31 October 2012

Sensing War: Children’s Memories of Wartime Atlantic Canada, 1939-1945

Of more interest to family historians that most in this year's series of Shannon Lectures "Making Sense: History and the Sensory Past" is Friday's presentation on “Sensing War: Children’s Memories of Wartime Atlantic Canada, 1939-1945”. It will be presented by Barbara Lorenzkowski, Concordia University
at 3:00pm, in room 303, Paterson Hall, Carleton University

In the port cities of Atlantic Canada, children and youth grew up in a self-declared battle front during the years of the Second World War. For these youngsters, the war had a raw immediacy; for the Battle of the Atlantic transformed the waters and streets of St.
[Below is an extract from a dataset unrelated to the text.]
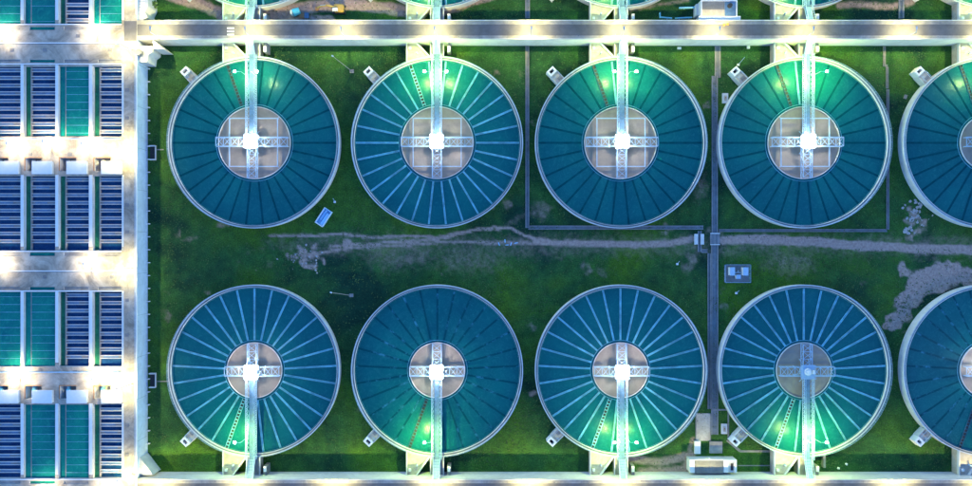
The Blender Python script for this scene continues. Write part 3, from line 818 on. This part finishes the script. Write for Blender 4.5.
ditch([(714.5, 245), (714.5, 432)], 1.5, 'wide straight ditch between the third and fourth lower tanks')
ditch([(709, 254), (709, 408)], .5, 'narrow blue ditch hugging the wide one between lower tanks', kw=.22)
ditch([(527.3, 47), (527.3, 227)], .55, 'narrow ditch between the second and third upper tanks', kw=.3)
ditch([(529.5, 227.6), (702, 227.6)], .7, 'long ditch beneath the third upper tank above the track', kw=.25)
ditch([(699.5, 232), (699.5, 251), (706.5, 251)], .55, 'short bent ditch beside the culvert', kw=.3)
ditch([(719.5, 230.5), (886, 230.5)], .45, 'long thin ditch beneath the fourth upper tank', kw=.2)
ditch([(887.5, 90), (887.5, 229)], .35, 'thin ditch between the fourth and fifth upper tanks', kw=.2)
ditch([(884, 47), (884, 66), (886.8, 66), (886.8, 88)], .3, 'stepped thin ditch leaving the top road by the fifth tank', kw=.2)
ditch([(527.5, -20), (527.5, 17)], .8, 'ditch beyond the top road above the third tank', kw=.3)
ditch([(901, -20), (901, 17)], .9, 'ditch beyond the top road near the fifth tank', kw=.35)
# culvert headwalls
for k, px in enumerate((695.6, 701.6)):
    m = MB().use('wall'); a = P(px - 1.6, 234); b = P(px + 1.6, 244.5); m.box(a[0], b[0], b[1], a[1], 0, .8)
    m.v = [(x - a[0], y - a[1], z) for x, y, z in m.v]
    tag(m.build('culvert_headwall', None, (*a, 0)), 'white block of the track culvert, %s of the small bent ditch' % ('left' if k == 0 else 'right'), 'headwall', 'culvert headwalls on the track')
m = MB().use('kerb'); a = P(710, 233); b = P(719.5, 245); m.box(a[0], b[0], b[1], a[1], 0, .32)
m.use('ditch').box(a[0] + .6, a[0] + 1.0, b[1] + .2, a[1] - .2, .32, .38).box(a[0] + 1.7, a[0] + 2.1, b[1] + .2, a[1] - .2, .32, .38)
m.use('white').box(a[0], b[0], a[1] - .25, a[1], .32, .42).box(a[0], b[0], b[1], b[1] + .2, .32, .4)
tag(m.build('culvert_slab'), 'grey slab with two slots carrying the track over the wide ditch', 'culvert')
# footpaths near the lower tank
m = MB().use('kerb')
for a, b, c, d in ((711, 409, 729, 410.5), (727.5, 410.8, 729, 441), (740, 450.2, 773, 452.2)):
    p, q = P(a, b), P(c, d); m.box(p[0], q[0], q[1], p[1], -.05, .14)
p, q = P(727, 440), P(740, 451); m.bar((*p, .05), (*q, .05), .8, .18)
p, q = P(738, 465), P(772, 466); m.box(p[0], q[0], q[1], p[1], -.05, .12)
tag(m.build('pipe_run'), 'thin pale pipe run bending around the drain chamber of the fourth lower tank', 'pipe')

# ------------------------------------------------------------------ small yard objects
def obj_px(name, fn, px, py, label, cat, rz=0, group=None, z=0):
    x, y = P(px, py, z); m = MB(); fn(m); return tag(m.tf(rz).build(name, None, (x, y, z)), label, cat, group)
# transformer pad
x, y = P(736.5, 273.5)
t = thing('equipment_pad', 'fenced dark pad with three white cabinets below the track', 'utility pad', (x, y, 0))
MB().use('ditch').box(-3.7, 3.7, -2.6, 2.6, 0, .15).build('pad_slab', t)
m = MB().use('steel')
for sx in (-1, 1):
    for z in (.6, 1.3): m.bar((sx * 3.75, -2.65, z), (sx * 3.75, 2.65, z), .07); m.bar((-3.75, sx * 2.65, z), (3.75, sx * 2.65, z), .07)
    for k in range(5): m.bar((sx * 3.75, -2.65 + k * 1.325, 0), (sx * 3.75, -2.65 + k * 1.325, 1.35), .08); m.bar((-3.75 + k * 1.875, sx * 2.65, 0), (-3.75 + k * 1.875, sx * 2.65, 1.35), .08)
m.build('fence', t)
for cx, cy, w, d, h in ((-1.95, .7, .65, 1.15, 1.9), (2.0, .7, .7, 1.15, 1.9), (.05, -.9, .6, .55, 1.4)):
    MB().use('white').box(cx - w, cx + w, cy - d, cy + d, .15, h).use('steel').box(cx - w - .08, cx + w + .08, cy - d - .08, cy + d + .08, h, h + .08).build('cabinet', t)
m = MB().use('steel'); m.cyl((-1.2, .3, .9), (1.2, .3, .9), .12, .12, 8).cyl((0, .3, .15), (0, .9, 1.6), .1, .1, 8).build('pipework', t)

# grey slab, white slab, hut slabs near the bottom
obj_px('grey_slab', lambda m: (m.use('flume').box(-2.1, 2.1, -4.1, 4.1, -.05, .12), m.use('kerb').box(-2.3, -2.1, -4.1, 4.1, -.05, .3).box(2.1, 2.3, -4.1, 4.1, -.05, .3)), 703, 427, 'worn grey slab left of the wide ditch near the bottom road', 'slab')
obj_px('white_slab', lambda m: m.use('concrete').box(-1.9, 1.9, -1.75, 1.75, -.05, .5), 715.5, 447, 'square pale slab at the lower end of the wide ditch', 'slab')
obj_px('white_slab', lambda m: m.use('white').box(-.9, .9, -1.9, 1.9, -.05, .6), 697, 447, 'upright pale slab left of the square one near the small house', 'slab')
def manhole(m): m.use('wall').box(-.85, .85, -1.5, 1.5, -.05, .5); m.use('flume').box(-.4, .4, -.8, .8, .5, .56); m.use('rust').cyl((.0, .1, .56), (0, .1, .8), .18, .18, 10)
obj_px('valve_box', manhole, 723.8, 428.5, 'pale valve box standing in grass right of the wide ditch', 'valve box')
obj_px('valve_box', manhole, 724.8, 98.5, 'pale valve box beside the offset ditch near the fourth upper tank', 'valve box')
obj_px('valve_box', lambda m: m.use('white').box(-.55, .55, -.3, .3, 0, .5), 679, 48.5, 'tiny white box in the grass under the top road', 'valve box')
obj_px('valve_box', lambda m: m.use('white').box(-.4, .4, -.4, .4, 0, .5), 748, 47.5, 'tiny square box beside the fourth tank inlet', 'valve box')
obj_px('valve_box', lambda m: m.use('kerb').box(-.4, .4, -.6, .6, 0, .4), 905, 97, 'small grey box in grass left of the fifth upper tank', 'valve box', R(-20))
obj_px('pipe_support', lambda m: m.use('kerb').box(-.35, .35, -2.2, 2.2, 0, 1.2), 822.5, 459, 'grey upright stub right of the fourth lower bridge', 'support')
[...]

John’s, Newfoundland and Halifax, Nova Scotia beyond recognition. It was not just the navy, army, air force, and merchant marine that clogged the harbours and city streets; an unprecedented influx of military vehicles, as well, invaded the city, curtailing children’s range of movement and spaces of play. This lecture is an exercise in sensuous geography. Drawn from my larger work on the spaces of childhood in Atlantic Canada, it listens to close to fifty childhood recollections of the wartime Atlantic. In making sense of the “war zone” that were Halifax and St. John’s, my interview partners evoked the allure of nocturnal urban spaces, the tastes of cigarette buds, the sounds of German U-boat attacks, the furtive touching of a father’s letter, and the stunning sight of the Bedford Basin and the St. John’s harbour, filled to the rim with war convoys. If, as Proust held in Remembrance of Things Past, the senses provide a key to both memory and the emotions, these oral recollections serve as a reminder that the spaces of childhood are very much “sensescapes” – recalled all the more vividly if interview partners had been granted (or secretively claimed) the freedom to roam in their cities at war. 
Barbara Lorenzkowski teaches at Concordia University in Montreal.  She is the author of Sounds of Ethnicity: Listening to German North America, 1850-1914 (University of Manitoba Press, 2010).  In 2005, she joined Concordia University where she acted as program chair for the 2010 annual meeting of the Canadian Historical Association.  Her current research project is a FQRSC-funded study on childhood, space, and memory in wartime Atlantic Canada, tentatively entitled “The Children’s War: Growing Up in the Port Cities of St. John’s, Halifax and Saint John.”  This study is based on close to one hundred oral history interviews conducted over the past three years. Her Shannon Lecture will investigate the sensory dimensions of these childhood experiences.